My 2 cents: Might seem absurd? It is absurd. And dangerous. Power is being given to a radical group of people upon which judicial law will be written and common sense eroded. Comparing animals to children is also a favored tactic of AR people. I like Carl Cohen’s rebuttal to this approach when he writes that the test for moral judgment “is not a test to be administered to humans one by one,”but should be applied to the capacity of members of the species in general.”

We might ban hunting altogether, at least if its sole purpose is human recreation. (Should animals be hunted and killed simply because people enjoy hunting and killing them? The issue might be different if hunting and killing could be justified as having important functions, such as control of populations or protection of human beings against animal violence.)

My 2 cents:And there it is. Although posed as a hypothetical (“we might”), taken in context with his other statements and writings, it’s obvious Sunstein is anti-hunting. To his second point, hunting _is_used to control game populations and protect human beings; take a look at the number of cougar attacks in California since lion hunting was banned for proof. Additionally, his use of the word “justified” is scary in that it suggests some type of judicial sanctioning and approval/proof of populations needing control and/or human protection; upon which hunters would run into judicial precedent written in favor of animal rights/protection. Of course, targeted game species would be represented in court by humans and the whole mess is tangled in the judicial system (per the wolf debate, et al), becoming costly, time consuming and ultimately unsustainable for hunters.

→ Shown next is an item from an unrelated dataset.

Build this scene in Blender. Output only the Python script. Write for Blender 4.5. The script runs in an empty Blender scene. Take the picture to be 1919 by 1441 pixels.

In his conclusion, Sunstein makes this statement:

There is no good reason to give public officials a monopoly on enforcement; that monopoly is a recipe for continued illegality.

My 2 cents: Sunstein is advocating that the government and our legal system is ill-equipped and unable to handle the enforcement of current laws and therefore private citizens should be able to file suit on behalf animals in order to keep them safe from harm. At this point I’m going to take the AR approach: put this in terms of humans. When George W. Bush brought about the Patriot Act after 9/11, one section of it caused an outcry and was removed (and rightly, so, in my opinion). That section charged and gave individuals certain powers of state and would promote spying upon neighbors/clients, promoted false allegations and a whole string of other complications. Now, Sunstein believes we should give similar powers to the public, and by proxy aggressive, radical groups, in the interest of animal rights? That’s not just a recipe for the end of hunting, but a quagmire for society in general.